11 is read off as "two 1s" or 21.
21 is read off as "one 2, then one 1" or 1211.
Given an integer n where 1 ≤ n ≤ 30, generate the nth term of the count-and-say sequence. You can do so recursively, in other words from the previous member read off the digits, counting the number of digits in groups of the same digit.

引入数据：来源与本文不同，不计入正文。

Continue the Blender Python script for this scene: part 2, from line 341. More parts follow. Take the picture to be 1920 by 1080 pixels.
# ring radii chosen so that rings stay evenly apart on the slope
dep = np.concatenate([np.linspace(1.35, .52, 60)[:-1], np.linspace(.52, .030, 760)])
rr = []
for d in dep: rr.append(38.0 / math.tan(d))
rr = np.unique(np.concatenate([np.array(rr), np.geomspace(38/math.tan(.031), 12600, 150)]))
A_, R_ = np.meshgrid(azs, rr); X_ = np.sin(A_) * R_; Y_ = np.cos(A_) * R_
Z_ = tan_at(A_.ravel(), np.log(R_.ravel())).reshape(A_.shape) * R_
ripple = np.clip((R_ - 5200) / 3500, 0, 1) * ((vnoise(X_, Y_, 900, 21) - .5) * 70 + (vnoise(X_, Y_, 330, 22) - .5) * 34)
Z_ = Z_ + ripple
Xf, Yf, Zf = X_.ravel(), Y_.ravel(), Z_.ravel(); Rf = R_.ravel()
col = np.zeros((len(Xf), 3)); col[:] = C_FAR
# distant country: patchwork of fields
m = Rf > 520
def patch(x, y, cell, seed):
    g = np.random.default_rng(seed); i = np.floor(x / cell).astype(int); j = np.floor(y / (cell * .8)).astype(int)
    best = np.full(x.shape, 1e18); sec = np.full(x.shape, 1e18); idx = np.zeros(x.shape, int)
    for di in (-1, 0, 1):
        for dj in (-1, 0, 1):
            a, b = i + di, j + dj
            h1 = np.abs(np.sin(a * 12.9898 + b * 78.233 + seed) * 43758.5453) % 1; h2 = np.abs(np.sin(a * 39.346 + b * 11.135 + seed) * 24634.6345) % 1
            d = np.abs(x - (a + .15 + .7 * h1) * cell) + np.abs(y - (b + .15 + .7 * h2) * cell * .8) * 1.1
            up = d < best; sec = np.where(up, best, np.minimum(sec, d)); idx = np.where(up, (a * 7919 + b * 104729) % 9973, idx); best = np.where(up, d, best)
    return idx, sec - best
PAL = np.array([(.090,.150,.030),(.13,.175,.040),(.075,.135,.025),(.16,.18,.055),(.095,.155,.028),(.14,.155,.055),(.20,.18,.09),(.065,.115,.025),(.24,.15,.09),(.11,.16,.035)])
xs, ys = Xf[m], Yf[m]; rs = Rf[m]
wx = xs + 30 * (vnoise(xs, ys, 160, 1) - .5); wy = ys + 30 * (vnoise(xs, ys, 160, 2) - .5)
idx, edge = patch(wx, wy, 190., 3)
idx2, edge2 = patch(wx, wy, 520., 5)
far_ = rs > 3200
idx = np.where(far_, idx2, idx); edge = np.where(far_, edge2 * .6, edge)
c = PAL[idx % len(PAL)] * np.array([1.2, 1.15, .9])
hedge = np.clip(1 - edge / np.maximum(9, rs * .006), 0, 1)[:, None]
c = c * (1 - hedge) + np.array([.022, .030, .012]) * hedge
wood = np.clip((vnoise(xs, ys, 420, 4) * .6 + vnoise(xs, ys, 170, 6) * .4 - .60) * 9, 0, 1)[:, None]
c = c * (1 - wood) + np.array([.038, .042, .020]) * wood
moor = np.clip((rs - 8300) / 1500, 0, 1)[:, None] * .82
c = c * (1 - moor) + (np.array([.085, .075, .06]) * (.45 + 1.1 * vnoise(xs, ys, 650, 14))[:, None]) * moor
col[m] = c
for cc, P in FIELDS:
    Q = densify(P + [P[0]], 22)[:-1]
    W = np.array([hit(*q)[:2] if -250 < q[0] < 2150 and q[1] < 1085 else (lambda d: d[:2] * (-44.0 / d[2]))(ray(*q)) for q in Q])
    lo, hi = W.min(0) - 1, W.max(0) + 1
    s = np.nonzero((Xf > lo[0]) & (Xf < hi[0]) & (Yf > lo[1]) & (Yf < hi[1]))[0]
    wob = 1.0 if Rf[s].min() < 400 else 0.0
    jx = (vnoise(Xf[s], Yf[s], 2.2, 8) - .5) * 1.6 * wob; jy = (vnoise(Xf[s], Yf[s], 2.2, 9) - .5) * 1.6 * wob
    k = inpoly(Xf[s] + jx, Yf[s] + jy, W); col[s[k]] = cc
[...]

Note: Each term of the sequence of integers will be represented as a string.
Example 1:
Input: 1
Output: "1"
Explanation: This is the base case.
Example 2:
Input: 4
Output: "1211"
Explanation: For n = 3 the term was "21" in which we have two groups "2" and "1", "2" can be read as "12" which means frequency = 1 and value = 2, the same way "1" is read as "11", so the answer is the concatenation of "12" and "11" which is "1211".
翻译一下大意:
吐槽,这题我看了蛮久的
这个解释是用的
题目解释:原题的意思就是用一个新的字符串描述上一个字符串,用数字表示上一个:
当n=1时:输出1;
当n=2时,解释1,1读作1个 ,表示为11;
当n=3时,解释上一个11,读作2个1,表示为21;(注意相同数字的描述)
当n=4时,解释上一个21,读作1个2,一个1,表示为1211;
当n=5时,解释上一个1211,读作1个1,1个2,2个1,表示为111221;
当n=6时,解释上一个111221,读作3个1,2个2,1个1,表示为312211;
柳神的代码
class Solution {
public:
string countAndSay(int n) {
string temp = ""; //用来存放最后的结果
string num = "";
int cnt = 1;
if(n == 1) return "1";
if(n == 2) return "11";
string a = "11";
for(int i = 1; i <= n - 2; i++) {
for(int j = 1; j < a.length(); j++) {
if(a[j-1] == a[j]) cnt++;
if(a[j-1] != a[j]) {
while(cnt) {
num = (char)(cnt % 10 + '0') + num;
cnt = cnt / 10;
}
temp += num;
num = "";
temp += a[j-1];
cnt = 1;
}
if(j == a.length() - 1) { //到了最后一位了
while(cnt) {
num = (char)(cnt % 10 + '0') + num;
cnt = cnt / 10;
}
temp += num;
num = "";
temp += a[j];
cnt = 1;
}
}
a = temp;
temp = "";
}
return a;
}
};
网上的大佬
string countAndSay(int n)
{
string curr_str;
// The initial case, when n = 1
curr_str += '1';
// The iterative case, when n > 1
for (int i = 0; i < n - 1; i++)
{
string buffer;
// Handle the current string
int index = 0;
for (int index = 0; index < curr_str.size(); ++index)
{
// Count the occurance of each digit
int cnt = 1; // At least one occurance
while (index + 1 < curr_str.size() and curr_str[index + 1] == curr_str[index])
{
index++;
cnt++;
}
buffer.push_back(cnt + '0');
buffer.push_back(curr_str[index]);
}
// Update the current string
curr_str = buffer;
}
return curr_str;
}